* Scene script records
⟨

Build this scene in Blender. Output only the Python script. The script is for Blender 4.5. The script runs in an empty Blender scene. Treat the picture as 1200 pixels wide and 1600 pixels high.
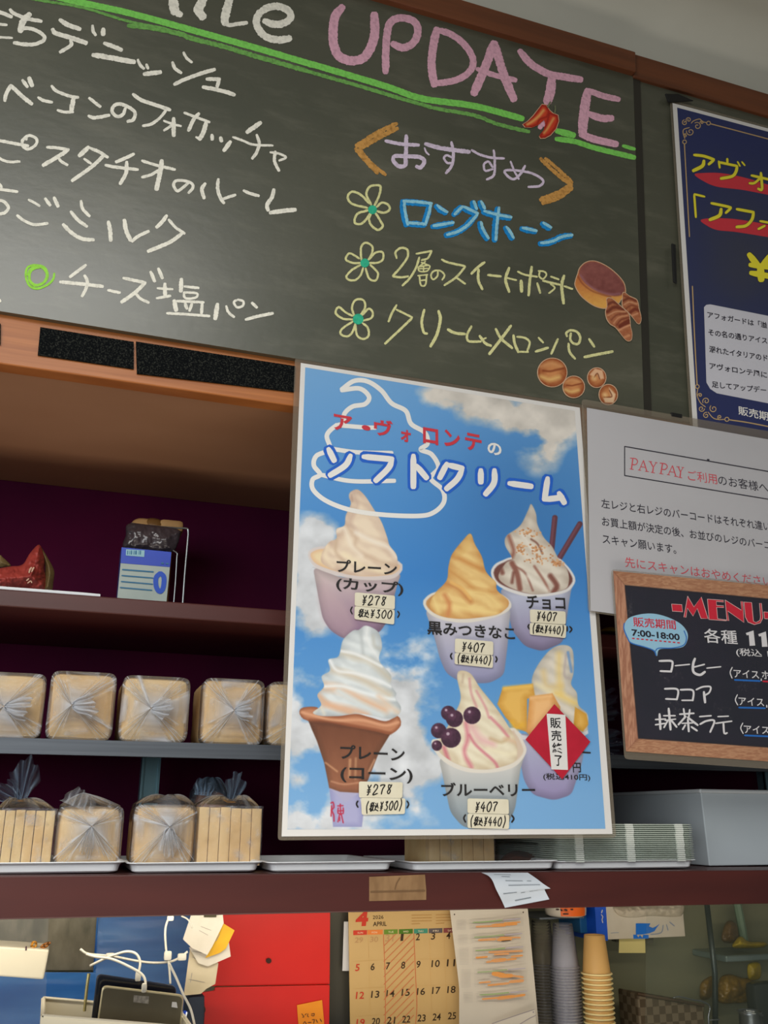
import bpy, bmesh, math, random
import numpy as np
from mathutils import Vector, Matrix, Euler
random.seed(7); RNG = np.random.default_rng(7)
SC = bpy.context.scene
COL = SC.collection

# ------------------------------------------------------------------ camera
FX = 1450.0
def _n(v): return v / np.linalg.norm(v)
_H = np.array([5046.0 - 600, 1297.0 - 800, FX])
_vx = 20.0
_vy = -(FX * FX + _H[0] * _vx) / _H[1]
AX = _n(_H); AZ = _n(np.array([_vx, _vy, FX])); AY = np.cross(AZ, AX)
ROT = np.stack([AX, AY, AZ])                      # camera (right, down, forward) -> world
DIST = 1.0827715 * 0.515 / 0.42                   # a B2 poster, 515 mm wide, fixes the scale
CAM = np.array([0.0, -DIST, 1.5])
cam_data = bpy.data.cameras.new('camera'); cam = bpy.data.objects.new('camera', cam_data)
COL.objects.link(cam); SC.camera = cam
cam_data.sensor_fit = 'VERTICAL'; cam_data.sensor_height = 36.0; cam_data.lens = 36.0 * FX / 1600.0
cam_data.clip_start = 0.01
cam.matrix_world = Matrix(((ROT[0][0], -ROT[0][1], -ROT[0][2], CAM[0]),
                           (ROT[1][0], -ROT[1][1], -ROT[1][2], CAM[1]),
                           (ROT[2][0], -ROT[2][1], -ROT[2][2], CAM[2]), (0, 0, 0, 1)))

# ------------------------------------------------------------------ world, lights, exposure
SC.view_settings.view_transform = 'Standard'; SC.view_settings.look = 'None'
SC.view_settings.exposure = -0.18; SC.view_settings.gamma = 1.0
SC.view_settings.use_curve_mapping = False
SC.cycles.transparent_max_bounces = 64
W = bpy.data.worlds.new('room_daylight'); SC.world = W; W.use_nodes = True
W.node_tree.nodes['Background'].inputs[0].default_value = (0.60, 0.60, 0.56, 1)
W.node_tree.nodes['Background'].inputs[1].default_value = 0.22
def area(name, loc, target, sx, sy, power, color):
    d = bpy.data.lights.new(name, 'AREA'); d.shape = 'RECTANGLE'; d.size = sx; d.size_y = sy
    d.energy = power; d.color = color
    o = bpy.data.objects.new(name, d); COL.objects.link(o); o.location = loc
    o.rotation_euler = (Vector(target) - Vector(loc)).to_track_quat('-Z', 'Y').to_euler()
    return o
area('shop_window_light', (-2.3, -3.2, 2.0), (0.2, 0, 1.9), 2.6, 1.5, 66, (0.96, 0.985, 1.0))
area('shop_ceiling_light', (-0.45, -2.6, 2.90), (-0.45, -2.6, 0.0), 1.5, 2.4, 92, (1.0, 0.985, 0.945))
area('bounce_fill_light', (0.1, -0.62, 0.55), (0.1, 0.22, 2.0), 1.8, 0.3, 11, (1.0, 0.92, 0.80))  # added fill from below, standing in for bounce on to the cabinet underside
area('under_shelf_light', (0.55, 0.34, 1.385), (0.60, 0.75, 0.9), 2.3, 0.10, 8.6, (1.0, 0.90, 0.72))

# ------------------------------------------------------------------ pixels <-> places
def ray(px, py): return ROT @ np.array([px - 600.0, py - 800.0, FX])
class Plane:
    """a flat sheet: a point o, unit right vector u, unit up vector v, normal n towards the viewer"""
    def __init__(s, o, u, v):
        s.o = np.array(o, float); s.u = _n(np.array(u, float)); s.v = _n(np.array(v, float)); s.n = np.cross(s.u, s.v)
    def at(s, px, py, lift=0.0):
        r = ray(px, py); o = s.o + s.n * lift
        return CAM + r * (np.dot(o - CAM, s.n) / np.dot(r, s.n))
    def loc(s, p): d = np.asarray(p) - s.o; return float(d @ s.u), float(d @ s.v)
    def pos(s, a, b, lift=0.0): return s.o + s.u * a + s.v * b + s.n * lift
def YP(y): return Plane((0, y, 1.5), (1, 0, 0), (0, 0, 1))
def at(px, py, y): return YP(y).at(px, py)
def proj(pts):
    c = (np.asarray(pts) - CAM) @ ROT            # world -> camera
    return 600 + FX * c[..., 0] / c[..., 2], 800 + FX * c[..., 1] / c[..., 2]
FRONT = YP(0.0)
_tilt = math.radians(5.2)
BOARD0 = at(0, 486, -0.012)
BOARD = Plane(BOARD0, (1, 0, 0), (0, -math.sin(_tilt), math.cos(_tilt)))

# ------------------------------------------------------------------ objects
ORG = {}
def _props(o, label, cat, group, kind):
    if label: o['label'] = label
    if cat: o['category'] = cat
    if group: o['group'] = group
    if kind: o['kind'] = kind
def thing(name, label, cat, loc, group=None):
    o = bpy.data.objects.new(name, None); COL.objects.link(o); o.location = Vector([float(c) for c in loc])
    o.empty_display_size = 0.05
    ORG[o.name] = np.array(loc, float); _props(o, label, cat, group, None); return o
class MB:
    def __init__(s): s.v = []; s.f = []; s.c = []
    def add(s, verts, faces, col=None):
        k = len(s.v); s.v.extend([tuple(map(float, p)) for p in verts]); s.f.extend([tuple(i + k for i in f) for f in faces])
        if col is not None: s.c.extend(col if len(np.shape(col)) > 1 else [tuple(col)] * len(verts))
        return s
    def quad(s, a, b, c, d): return s.add([a, b, c, d], [(0, 1, 2, 3)])
    def box(s, lo, hi):
        x0, y0, z0 = lo; x1, y1, z1 = hi
        return s.add([(x0,y0,z0),(x1,y0,z0),(x1,y1,z0),(x0,y1,z0),(x0,y0,z1),(x1,y0,z1),(x1,y1,z1),(x0,y1,z1)],
                     [(0,3,2,1),(4,5,6,7),(0,1,5,4),(1,2,6,5),(2,3,7,6),(3,0,4,7)])
    def slab(s, poly, n, th):
        """a polygon (3D points, seen anticlockwise from +n) given thickness th behind it"""
        k = len(poly); n = np.asarray(n); b = [np.asarray(p) - n * th for p in poly]
        f = [tuple(range(k)), tuple(range(2 * k - 1, k - 1, -1))] + [(i, k + i, k + (i + 1) % k, (i + 1) % k) for i in range(k)]
        return s.add(list(poly) + b, f)
    def tube(s, pts, r, seg=10, cap=True):
        pts = [np.asarray(p, float) for p in pts]; rs = r if hasattr(r, '__len__') else [r] * len(pts)
        vs = []; up = np.array([0.0, 0.0, 1.0]); prev = None
        for i, p in enumerate(pts):
            t = pts[min(i + 1, len(pts) - 1)] - pts[max(i - 1, 0)]; t = t / (np.linalg.norm(t) + 1e-12)
            if prev is None:
                a = np.cross(t, up)
                if np.linalg.norm(a) < 1e-3: a = np.cross(t, np.array([1.0, 0, 0]))
            else: a = prev - t * (prev @ t)
            a = a / (np.linalg.norm(a) + 1e-12); prev = a; b = np.cross(t, a)
            for k in range(seg):
                an = 2 * math.pi * k / seg; vs.append(p + rs[i] * (math.cos(an) * a + math.sin(an) * b))
        f = []
        for i in range(len(pts) - 1):
            for k in range(seg):
                f.append((i*seg+k, i*seg+(k+1)%seg, (i+1)*seg+(k+1)%seg, (i+1)*seg+k))
        if cap: f += [tuple(range(seg - 1, -1, -1)), tuple((len(pts)-1)*seg + k for k in range(seg))]
        return s.add(vs, f)
    def lathe(s, prof, c, seg=32):
        """profile of (radius, z) turned about the vertical through c"""
        vs = []; f = []
        for r, z in prof:
            for k in range(seg):
                an = 2 * math.pi * k / seg; vs.append((c[0] + r*math.cos(an), c[1] + r*math.sin(an), c[2] + z))
        for i in range(len(prof) - 1):
            for k in range(seg): f.append((i*seg+k, i*seg+(k+1)%seg, (i+1)*seg+(k+1)%seg, (i+1)*seg+k))
        return s.add(vs, f)
    def grid(s, P):
        """P: array (h, w, 3)"""
        h, w = P.shape[:2]
        return s.add(P.reshape(-1, 3), [(i*w+j, i*w+j+1, (i+1)*w+j+1, (i+1)*w+j) for i in range(h-1) for j in range(w-1)])
    def build(s, name, m, parent=None, label=None, cat=None, group=None, kind=None, smooth=False, bevel=0, seg=2, sub=0):
        me = bpy.data.meshes.new(name)
        org = ORG[parent.name] if parent is not None else (np.mean(np.array(s.v), axis=0) if s.v else np.zeros(3))
        V = np.array(s.v, float).reshape(-1, 3) - org
        me.from_pydata([tuple(p) for p in V.tolist()], [], s.f)
        if s.c:
            a = me.color_attributes.new('Col', 'FLOAT_COLOR', 'POINT')
            C = np.ones((len(s.v), 4), np.float32); C[:, :np.shape(s.c)[1]] = np.array(s.c, np.float32)
            a.data.foreach_set('color', C.ravel())
        if smooth: me.polygons.foreach_set('use_smooth', [True] * len(me.polygons))
        me.materials.append(m); me.update()
        o = bpy.data.objects.new(name, me); COL.objects.link(o)
        if parent is not None: o.parent = parent
        else: o.location = Vector(org.tolist())
        ORG[o.name] = org
        if bevel:
            b = o.modifiers.new('bevel', 'BEVEL'); b.width = bevel; b.segments = seg; b.limit_method = 'ANGLE'
        if sub:
            b = o.modifiers.new('sub', 'SUBSURF'); b.levels = sub; b.render_levels = sub
        _props(o, label, cat, group, kind)
        return o

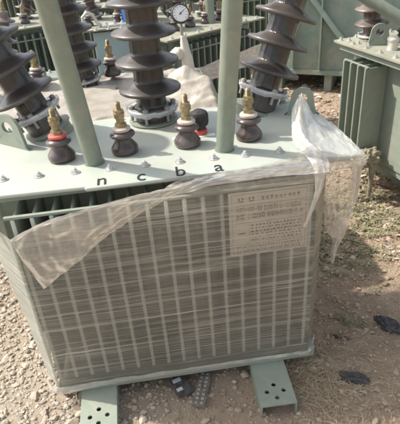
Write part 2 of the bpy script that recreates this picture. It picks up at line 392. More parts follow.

⟩

* What is being asked
Up to and including the line containing "COL = SC.collection", repeat every line from the start of the data, but none of the pictures.

* Answer to the task
Build this scene in Blender. Output only the Python script. The script is for Blender 4.5. The script runs in an empty Blender scene. Treat the picture as 1200 pixels wide and 1600 pixels high.
import bpy, bmesh, math, random
import numpy as np
from mathutils import Vector, Matrix, Euler
random.seed(7); RNG = np.random.default_rng(7)
SC = bpy.context.scene
COL = SC.collection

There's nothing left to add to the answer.